Passing a coaching exam alone does not mean a person is qualified to be a coach for a life time. They have to be given periodic tests to keep them updated on the current methods and innovative measures of coaching. Ratnakar Shetty admits that the "coaching systems in India are still the same as they were 30 years ago."
The coaches need to be updated on modern techniques and they too should move ahead with the times. Only then will they be in a position to groom the talent in a right way. Regular exams should be conducted to ensure that the coach is in touch with current events in the domestic circuit and also updates himself in terms of technique and managing skills.

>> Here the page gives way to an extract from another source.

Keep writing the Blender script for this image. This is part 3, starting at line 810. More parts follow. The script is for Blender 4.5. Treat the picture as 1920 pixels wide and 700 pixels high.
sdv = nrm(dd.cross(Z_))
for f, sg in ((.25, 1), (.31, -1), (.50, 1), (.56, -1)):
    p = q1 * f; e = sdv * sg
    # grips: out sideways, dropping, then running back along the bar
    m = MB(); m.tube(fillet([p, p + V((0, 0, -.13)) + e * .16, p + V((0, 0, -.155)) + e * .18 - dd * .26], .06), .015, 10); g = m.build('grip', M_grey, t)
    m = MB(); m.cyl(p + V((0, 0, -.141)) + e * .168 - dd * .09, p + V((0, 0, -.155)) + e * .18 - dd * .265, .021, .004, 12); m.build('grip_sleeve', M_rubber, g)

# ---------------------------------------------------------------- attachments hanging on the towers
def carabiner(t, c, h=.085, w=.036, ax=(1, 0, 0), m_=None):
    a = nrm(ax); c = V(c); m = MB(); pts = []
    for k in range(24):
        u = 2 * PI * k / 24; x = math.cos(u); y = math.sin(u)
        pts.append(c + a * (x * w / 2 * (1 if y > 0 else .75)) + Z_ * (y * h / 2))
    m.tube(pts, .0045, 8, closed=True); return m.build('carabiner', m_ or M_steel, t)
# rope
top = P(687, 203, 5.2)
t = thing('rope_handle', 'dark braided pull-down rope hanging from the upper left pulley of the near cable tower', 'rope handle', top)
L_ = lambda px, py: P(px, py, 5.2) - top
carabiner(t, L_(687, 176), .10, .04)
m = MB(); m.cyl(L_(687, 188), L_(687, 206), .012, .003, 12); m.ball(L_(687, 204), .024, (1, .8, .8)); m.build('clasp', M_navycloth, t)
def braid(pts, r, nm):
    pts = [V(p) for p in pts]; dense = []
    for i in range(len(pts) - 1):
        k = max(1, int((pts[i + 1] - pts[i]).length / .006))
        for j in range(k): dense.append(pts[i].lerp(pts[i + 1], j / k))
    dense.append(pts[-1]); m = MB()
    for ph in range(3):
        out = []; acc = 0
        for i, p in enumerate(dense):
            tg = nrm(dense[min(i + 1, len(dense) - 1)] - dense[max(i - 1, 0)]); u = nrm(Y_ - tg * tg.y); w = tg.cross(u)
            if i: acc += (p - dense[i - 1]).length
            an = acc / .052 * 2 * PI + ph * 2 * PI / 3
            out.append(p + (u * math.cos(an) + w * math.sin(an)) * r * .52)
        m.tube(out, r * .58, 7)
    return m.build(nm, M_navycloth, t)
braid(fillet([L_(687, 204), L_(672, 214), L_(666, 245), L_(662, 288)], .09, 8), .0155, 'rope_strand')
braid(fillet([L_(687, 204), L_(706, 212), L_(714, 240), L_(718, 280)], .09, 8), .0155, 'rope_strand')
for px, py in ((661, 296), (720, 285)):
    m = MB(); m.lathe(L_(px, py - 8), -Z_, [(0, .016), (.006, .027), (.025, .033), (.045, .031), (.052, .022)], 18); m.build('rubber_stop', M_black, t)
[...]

Such is the haphazard state of coaches for various teams that at times the appointed coach and the players meet for the first time at the railway platform prior to their departure to another city for a match. The West Zone Under-19 team was assembled and sent to Pune to participate in a warm up game with the visiting England team. The coach Vilas Godbole told CricInfo that he was unhappy with the less time given for the preparations. He said it was unfair to the players as one day is not sufficient time to groom a team together. All the players come from different states and are very different individuals, so they should be given more time to understand each other and play as a team.
Even the India Under-19 coach Roger Binny was unhappy with the less time given for preparations prior to the first Under-19 'Test'. The selections were held at the Wankhede stadium with 30 boys in the camp with just one day for selection. He too was disappointed with the little time given to select the boys who came from all parts of the country.
It is an accepted fact that any player can have a bad day, which does not mean that he lacks class or talent. So judging a player on a bad day may ruin his career and deprive the nation of a prospective class player. The sooner a system needs to be worked out to streamline these grassroot issues, the better for the future of Indian cricket.